# [What you need to do]
Return the whole listing, keeping every character the same.
====== Material ======
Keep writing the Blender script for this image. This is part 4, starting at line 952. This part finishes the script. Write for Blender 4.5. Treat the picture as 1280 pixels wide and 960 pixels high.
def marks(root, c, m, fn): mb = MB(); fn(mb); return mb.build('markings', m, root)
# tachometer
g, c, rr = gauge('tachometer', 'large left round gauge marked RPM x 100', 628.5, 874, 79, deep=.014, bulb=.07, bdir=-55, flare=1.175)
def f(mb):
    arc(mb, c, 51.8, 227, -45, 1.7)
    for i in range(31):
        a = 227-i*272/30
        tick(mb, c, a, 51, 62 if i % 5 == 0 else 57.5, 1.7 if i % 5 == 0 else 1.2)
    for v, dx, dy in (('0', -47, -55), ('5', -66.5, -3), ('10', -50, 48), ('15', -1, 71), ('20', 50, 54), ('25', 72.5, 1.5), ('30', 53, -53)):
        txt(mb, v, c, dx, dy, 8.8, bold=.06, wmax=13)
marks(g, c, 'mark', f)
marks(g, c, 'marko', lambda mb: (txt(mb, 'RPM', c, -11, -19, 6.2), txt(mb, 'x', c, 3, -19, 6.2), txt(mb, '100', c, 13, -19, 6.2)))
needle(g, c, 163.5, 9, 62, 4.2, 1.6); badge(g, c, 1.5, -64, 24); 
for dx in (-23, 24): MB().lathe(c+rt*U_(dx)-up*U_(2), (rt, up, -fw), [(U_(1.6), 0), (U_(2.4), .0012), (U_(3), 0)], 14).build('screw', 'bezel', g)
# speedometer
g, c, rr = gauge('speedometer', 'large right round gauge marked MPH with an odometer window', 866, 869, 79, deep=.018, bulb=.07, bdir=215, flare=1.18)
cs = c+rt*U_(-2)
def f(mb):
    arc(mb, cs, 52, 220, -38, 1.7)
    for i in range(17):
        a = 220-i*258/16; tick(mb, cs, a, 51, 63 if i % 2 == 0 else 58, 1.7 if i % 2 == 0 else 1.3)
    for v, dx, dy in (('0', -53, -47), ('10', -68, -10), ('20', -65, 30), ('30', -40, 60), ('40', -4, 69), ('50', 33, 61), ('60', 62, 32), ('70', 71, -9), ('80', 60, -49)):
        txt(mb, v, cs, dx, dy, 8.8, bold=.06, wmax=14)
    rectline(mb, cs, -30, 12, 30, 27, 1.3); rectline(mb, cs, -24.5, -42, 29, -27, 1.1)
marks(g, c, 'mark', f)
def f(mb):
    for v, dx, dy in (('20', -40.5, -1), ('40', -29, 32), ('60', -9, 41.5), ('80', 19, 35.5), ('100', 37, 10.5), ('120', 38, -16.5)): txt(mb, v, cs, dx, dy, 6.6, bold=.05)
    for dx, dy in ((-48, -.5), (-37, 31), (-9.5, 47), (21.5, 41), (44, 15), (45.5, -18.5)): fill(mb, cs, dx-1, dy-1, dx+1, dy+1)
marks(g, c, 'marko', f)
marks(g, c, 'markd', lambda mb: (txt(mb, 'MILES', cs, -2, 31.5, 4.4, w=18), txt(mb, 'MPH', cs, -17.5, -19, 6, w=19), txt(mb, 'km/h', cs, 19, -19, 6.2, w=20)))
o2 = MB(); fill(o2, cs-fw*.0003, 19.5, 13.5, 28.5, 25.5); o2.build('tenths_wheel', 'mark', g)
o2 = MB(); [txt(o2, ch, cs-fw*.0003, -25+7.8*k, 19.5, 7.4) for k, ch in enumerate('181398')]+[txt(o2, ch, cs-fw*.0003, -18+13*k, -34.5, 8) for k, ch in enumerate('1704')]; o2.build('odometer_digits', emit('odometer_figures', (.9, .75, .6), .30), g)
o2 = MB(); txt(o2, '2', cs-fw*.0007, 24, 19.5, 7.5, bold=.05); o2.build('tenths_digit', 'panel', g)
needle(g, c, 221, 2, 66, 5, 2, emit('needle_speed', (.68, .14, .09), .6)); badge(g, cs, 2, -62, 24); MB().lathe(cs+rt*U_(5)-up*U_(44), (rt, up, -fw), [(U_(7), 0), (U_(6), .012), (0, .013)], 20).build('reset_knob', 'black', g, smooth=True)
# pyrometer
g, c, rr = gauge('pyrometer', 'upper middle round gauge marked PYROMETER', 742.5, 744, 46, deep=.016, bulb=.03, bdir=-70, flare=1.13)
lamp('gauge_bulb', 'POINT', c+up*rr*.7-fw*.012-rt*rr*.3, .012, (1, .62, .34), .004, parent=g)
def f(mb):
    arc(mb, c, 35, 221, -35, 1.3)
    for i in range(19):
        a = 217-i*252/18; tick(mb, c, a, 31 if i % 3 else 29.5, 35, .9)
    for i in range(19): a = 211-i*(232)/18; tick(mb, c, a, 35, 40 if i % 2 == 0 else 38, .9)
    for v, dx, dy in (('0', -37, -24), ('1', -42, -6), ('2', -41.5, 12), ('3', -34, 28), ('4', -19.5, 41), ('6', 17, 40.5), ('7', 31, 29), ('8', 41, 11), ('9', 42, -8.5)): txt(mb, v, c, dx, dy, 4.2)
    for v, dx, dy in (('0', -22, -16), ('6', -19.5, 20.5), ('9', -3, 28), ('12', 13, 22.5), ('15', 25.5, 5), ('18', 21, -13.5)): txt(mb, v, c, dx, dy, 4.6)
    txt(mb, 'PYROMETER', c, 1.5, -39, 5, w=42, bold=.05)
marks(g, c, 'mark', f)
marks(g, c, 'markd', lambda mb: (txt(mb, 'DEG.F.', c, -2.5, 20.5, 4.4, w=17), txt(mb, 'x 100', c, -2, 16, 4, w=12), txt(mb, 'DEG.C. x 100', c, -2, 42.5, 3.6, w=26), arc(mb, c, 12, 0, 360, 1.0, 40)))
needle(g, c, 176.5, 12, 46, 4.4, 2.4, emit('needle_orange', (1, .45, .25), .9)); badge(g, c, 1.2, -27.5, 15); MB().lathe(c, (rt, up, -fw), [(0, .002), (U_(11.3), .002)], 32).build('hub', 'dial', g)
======
# [Exercise output]
Keep writing the Blender script for this image. This is part 4, starting at line 952. This part finishes the script. Write for Blender 4.5. Treat the picture as 1280 pixels wide and 960 pixels high.
def marks(root, c, m, fn): mb = MB(); fn(mb); return mb.build('markings', m, root)
# tachometer
g, c, rr = gauge('tachometer', 'large left round gauge marked RPM x 100', 628.5, 874, 79, deep=.014, bulb=.07, bdir=-55, flare=1.175)
def f(mb):
    arc(mb, c, 51.8, 227, -45, 1.7)
    for i in range(31):
        a = 227-i*272/30
        tick(mb, c, a, 51, 62 if i % 5 == 0 else 57.5, 1.7 if i % 5 == 0 else 1.2)
    for v, dx, dy in (('0', -47, -55), ('5', -66.5, -3), ('10', -50, 48), ('15', -1, 71), ('20', 50, 54), ('25', 72.5, 1.5), ('30', 53, -53)):
        txt(mb, v, c, dx, dy, 8.8, bold=.06, wmax=13)
marks(g, c, 'mark', f)
marks(g, c, 'marko', lambda mb: (txt(mb, 'RPM', c, -11, -19, 6.2), txt(mb, 'x', c, 3, -19, 6.2), txt(mb, '100', c, 13, -19, 6.2)))
needle(g, c, 163.5, 9, 62, 4.2, 1.6); badge(g, c, 1.5, -64, 24); 
for dx in (-23, 24): MB().lathe(c+rt*U_(dx)-up*U_(2), (rt, up, -fw), [(U_(1.6), 0), (U_(2.4), .0012), (U_(3), 0)], 14).build('screw', 'bezel', g)
# speedometer
g, c, rr = gauge('speedometer', 'large right round gauge marked MPH with an odometer window', 866, 869, 79, deep=.018, bulb=.07, bdir=215, flare=1.18)
cs = c+rt*U_(-2)
def f(mb):
    arc(mb, cs, 52, 220, -38, 1.7)
    for i in range(17):
        a = 220-i*258/16; tick(mb, cs, a, 51, 63 if i % 2 == 0 else 58, 1.7 if i % 2 == 0 else 1.3)
    for v, dx, dy in (('0', -53, -47), ('10', -68, -10), ('20', -65, 30), ('30', -40, 60), ('40', -4, 69), ('50', 33, 61), ('60', 62, 32), ('70', 71, -9), ('80', 60, -49)):
        txt(mb, v, cs, dx, dy, 8.8, bold=.06, wmax=14)
    rectline(mb, cs, -30, 12, 30, 27, 1.3); rectline(mb, cs, -24.5, -42, 29, -27, 1.1)
marks(g, c, 'mark', f)
def f(mb):
    for v, dx, dy in (('20', -40.5, -1), ('40', -29, 32), ('60', -9, 41.5), ('80', 19, 35.5), ('100', 37, 10.5), ('120', 38, -16.5)): txt(mb, v, cs, dx, dy, 6.6, bold=.05)
    for dx, dy in ((-48, -.5), (-37, 31), (-9.5, 47), (21.5, 41), (44, 15), (45.5, -18.5)): fill(mb, cs, dx-1, dy-1, dx+1, dy+1)
marks(g, c, 'marko', f)
marks(g, c, 'markd', lambda mb: (txt(mb, 'MILES', cs, -2, 31.5, 4.4, w=18), txt(mb, 'MPH', cs, -17.5, -19, 6, w=19), txt(mb, 'km/h', cs, 19, -19, 6.2, w=20)))
o2 = MB(); fill(o2, cs-fw*.0003, 19.5, 13.5, 28.5, 25.5); o2.build('tenths_wheel', 'mark', g)
o2 = MB(); [txt(o2, ch, cs-fw*.0003, -25+7.8*k, 19.5, 7.4) for k, ch in enumerate('181398')]+[txt(o2, ch, cs-fw*.0003, -18+13*k, -34.5, 8) for k, ch in enumerate('1704')]; o2.build('odometer_digits', emit('odometer_figures', (.9, .75, .6), .30), g)
o2 = MB(); txt(o2, '2', cs-fw*.0007, 24, 19.5, 7.5, bold=.05); o2.build('tenths_digit', 'panel', g)
needle(g, c, 221, 2, 66, 5, 2, emit('needle_speed', (.68, .14, .09), .6)); badge(g, cs, 2, -62, 24); MB().lathe(cs+rt*U_(5)-up*U_(44), (rt, up, -fw), [(U_(7), 0), (U_(6), .012), (0, .013)], 20).build('reset_knob', 'black', g, smooth=True)
# pyrometer
g, c, rr = gauge('pyrometer', 'upper middle round gauge marked PYROMETER', 742.5, 744, 46, deep=.016, bulb=.03, bdir=-70, flare=1.13)
lamp('gauge_bulb', 'POINT', c+up*rr*.7-fw*.012-rt*rr*.3, .012, (1, .62, .34), .004, parent=g)
def f(mb):
    arc(mb, c, 35, 221, -35, 1.3)
    for i in range(19):
        a = 217-i*252/18; tick(mb, c, a, 31 if i % 3 else 29.5, 35, .9)
    for i in range(19): a = 211-i*(232)/18; tick(mb, c, a, 35, 40 if i % 2 == 0 else 38, .9)
    for v, dx, dy in (('0', -37, -24), ('1', -42, -6), ('2', -41.5, 12), ('3', -34, 28), ('4', -19.5, 41), ('6', 17, 40.5), ('7', 31, 29), ('8', 41, 11), ('9', 42, -8.5)): txt(mb, v, c, dx, dy, 4.2)
    for v, dx, dy in (('0', -22, -16), ('6', -19.5, 20.5), ('9', -3, 28), ('12', 13, 22.5), ('15', 25.5, 5), ('18', 21, -13.5)): txt(mb, v, c, dx, dy, 4.6)
    txt(mb, 'PYROMETER', c, 1.5, -39, 5, w=42, bold=.05)
marks(g, c, 'mark', f)
marks(g, c, 'markd', lambda mb: (txt(mb, 'DEG.F.', c, -2.5, 20.5, 4.4, w=17), txt(mb, 'x 100', c, -2, 16, 4, w=12), txt(mb, 'DEG.C. x 100', c, -2, 42.5, 3.6, w=26), arc(mb, c, 12, 0, 360, 1.0, 40)))
needle(g, c, 176.5, 12, 46, 4.4, 2.4, emit('needle_orange', (1, .45, .25), .9)); badge(g, c, 1.2, -27.5, 15); MB().lathe(c, (rt, up, -fw), [(0, .002), (U_(11.3), .002)], 32).build('hub', 'dial', g)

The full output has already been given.